Problem details: Every line below is to be quoted exactly, with nothing added or dropped.

=======

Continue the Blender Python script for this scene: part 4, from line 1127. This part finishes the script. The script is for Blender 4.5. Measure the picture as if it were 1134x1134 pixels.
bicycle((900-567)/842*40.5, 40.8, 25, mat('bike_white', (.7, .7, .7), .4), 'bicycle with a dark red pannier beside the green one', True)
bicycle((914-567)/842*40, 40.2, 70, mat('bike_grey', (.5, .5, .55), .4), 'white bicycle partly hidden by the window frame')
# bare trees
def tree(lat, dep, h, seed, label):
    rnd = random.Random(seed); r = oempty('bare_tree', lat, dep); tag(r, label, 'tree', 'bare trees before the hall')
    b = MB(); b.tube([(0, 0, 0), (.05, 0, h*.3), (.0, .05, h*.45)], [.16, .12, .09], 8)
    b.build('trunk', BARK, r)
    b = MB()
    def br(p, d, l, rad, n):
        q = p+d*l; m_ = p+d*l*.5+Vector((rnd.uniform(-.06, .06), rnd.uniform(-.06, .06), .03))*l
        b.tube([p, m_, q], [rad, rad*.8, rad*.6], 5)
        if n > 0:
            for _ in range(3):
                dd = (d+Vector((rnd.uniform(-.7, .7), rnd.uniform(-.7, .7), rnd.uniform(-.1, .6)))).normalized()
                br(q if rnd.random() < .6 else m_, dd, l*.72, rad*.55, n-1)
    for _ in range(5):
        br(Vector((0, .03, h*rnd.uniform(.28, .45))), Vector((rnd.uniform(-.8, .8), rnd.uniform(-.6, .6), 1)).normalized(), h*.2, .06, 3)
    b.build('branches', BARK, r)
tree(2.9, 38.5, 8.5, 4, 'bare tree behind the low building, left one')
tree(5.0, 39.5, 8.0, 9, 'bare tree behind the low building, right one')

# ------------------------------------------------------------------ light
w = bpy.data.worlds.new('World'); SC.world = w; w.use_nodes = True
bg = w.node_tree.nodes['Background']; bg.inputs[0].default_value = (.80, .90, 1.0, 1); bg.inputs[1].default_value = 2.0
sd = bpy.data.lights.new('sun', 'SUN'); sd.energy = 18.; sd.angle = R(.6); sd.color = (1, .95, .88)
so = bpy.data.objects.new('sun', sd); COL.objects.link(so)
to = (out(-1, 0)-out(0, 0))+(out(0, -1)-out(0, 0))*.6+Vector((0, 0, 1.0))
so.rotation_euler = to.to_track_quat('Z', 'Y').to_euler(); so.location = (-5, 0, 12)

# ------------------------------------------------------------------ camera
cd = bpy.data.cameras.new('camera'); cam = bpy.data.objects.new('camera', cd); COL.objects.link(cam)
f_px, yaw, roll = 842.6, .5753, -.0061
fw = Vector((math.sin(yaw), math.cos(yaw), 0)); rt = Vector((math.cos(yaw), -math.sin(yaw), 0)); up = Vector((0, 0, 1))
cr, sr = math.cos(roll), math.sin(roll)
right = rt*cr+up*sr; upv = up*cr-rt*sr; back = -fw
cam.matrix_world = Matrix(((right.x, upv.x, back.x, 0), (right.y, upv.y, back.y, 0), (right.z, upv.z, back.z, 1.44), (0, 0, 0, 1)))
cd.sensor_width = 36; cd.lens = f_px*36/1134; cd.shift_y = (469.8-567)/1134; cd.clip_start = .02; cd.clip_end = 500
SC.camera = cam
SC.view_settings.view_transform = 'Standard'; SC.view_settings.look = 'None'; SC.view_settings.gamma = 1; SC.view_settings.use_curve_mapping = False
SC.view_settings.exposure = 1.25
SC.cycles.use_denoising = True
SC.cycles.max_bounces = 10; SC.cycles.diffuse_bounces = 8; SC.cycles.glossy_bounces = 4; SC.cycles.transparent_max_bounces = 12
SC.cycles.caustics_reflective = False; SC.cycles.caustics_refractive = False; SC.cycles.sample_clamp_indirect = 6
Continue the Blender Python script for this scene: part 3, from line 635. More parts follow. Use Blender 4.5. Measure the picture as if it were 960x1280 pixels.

=======

Task response:
Continue the Blender Python script for this scene: part 4, from line 1127. This part finishes the script. The script is for Blender 4.5. Measure the picture as if it were 1134x1134 pixels.
bicycle((900-567)/842*40.5, 40.8, 25, mat('bike_white', (.7, .7, .7), .4), 'bicycle with a dark red pannier beside the green one', True)
bicycle((914-567)/842*40, 40.2, 70, mat('bike_grey', (.5, .5, .55), .4), 'white bicycle partly hidden by the window frame')
# bare trees
def tree(lat, dep, h, seed, label):
    rnd = random.Random(seed); r = oempty('bare_tree', lat, dep); tag(r, label, 'tree', 'bare trees before the hall')
    b = MB(); b.tube([(0, 0, 0), (.05, 0, h*.3), (.0, .05, h*.45)], [.16, .12, .09], 8)
    b.build('trunk', BARK, r)
    b = MB()
    def br(p, d, l, rad, n):
        q = p+d*l; m_ = p+d*l*.5+Vector((rnd.uniform(-.06, .06), rnd.uniform(-.06, .06), .03))*l
        b.tube([p, m_, q], [rad, rad*.8, rad*.6], 5)
        if n > 0:
            for _ in range(3):
                dd = (d+Vector((rnd.uniform(-.7, .7), rnd.uniform(-.7, .7), rnd.uniform(-.1, .6)))).normalized()
                br(q if rnd.random() < .6 else m_, dd, l*.72, rad*.55, n-1)
    for _ in range(5):
        br(Vector((0, .03, h*rnd.uniform(.28, .45))), Vector((rnd.uniform(-.8, .8), rnd.uniform(-.6, .6), 1)).normalized(), h*.2, .06, 3)
    b.build('branches', BARK, r)
tree(2.9, 38.5, 8.5, 4, 'bare tree behind the low building, left one')
tree(5.0, 39.5, 8.0, 9, 'bare tree behind the low building, right one')

# ------------------------------------------------------------------ light
w = bpy.data.worlds.new('World'); SC.world = w; w.use_nodes = True
bg = w.node_tree.nodes['Background']; bg.inputs[0].default_value = (.80, .90, 1.0, 1); bg.inputs[1].default_value = 2.0
sd = bpy.data.lights.new('sun', 'SUN'); sd.energy = 18.; sd.angle = R(.6); sd.color = (1, .95, .88)
so = bpy.data.objects.new('sun', sd); COL.objects.link(so)
to = (out(-1, 0)-out(0, 0))+(out(0, -1)-out(0, 0))*.6+Vector((0, 0, 1.0))
so.rotation_euler = to.to_track_quat('Z', 'Y').to_euler(); so.location = (-5, 0, 12)

# ------------------------------------------------------------------ camera
cd = bpy.data.cameras.new('camera'); cam = bpy.data.objects.new('camera', cd); COL.objects.link(cam)
f_px, yaw, roll = 842.6, .5753, -.0061
fw = Vector((math.sin(yaw), math.cos(yaw), 0)); rt = Vector((math.cos(yaw), -math.sin(yaw), 0)); up = Vector((0, 0, 1))
cr, sr = math.cos(roll), math.sin(roll)
right = rt*cr+up*sr; upv = up*cr-rt*sr; back = -fw
cam.matrix_world = Matrix(((right.x, upv.x, back.x, 0), (right.y, upv.y, back.y, 0), (right.z, upv.z, back.z, 1.44), (0, 0, 0, 1)))
cd.sensor_width = 36; cd.lens = f_px*36/1134; cd.shift_y = (469.8-567)/1134; cd.clip_start = .02; cd.clip_end = 500
SC.camera = cam
SC.view_settings.view_transform = 'Standard'; SC.view_settings.look = 'None'; SC.view_settings.gamma = 1; SC.view_settings.use_curve_mapping = False
SC.view_settings.exposure = 1.25
SC.cycles.use_denoising = True
SC.cycles.max_bounces = 10; SC.cycles.diffuse_bounces = 8; SC.cycles.glossy_bounces = 4; SC.cycles.transparent_max_bounces = 12
SC.cycles.caustics_reflective = False; SC.cycles.caustics_refractive = False; SC.cycles.sample_clamp_indirect = 6
Continue the Blender Python script for this scene: part 3, from line 635. More parts follow. Use Blender 4.5. Measure the picture as if it were 960x1280 pixels.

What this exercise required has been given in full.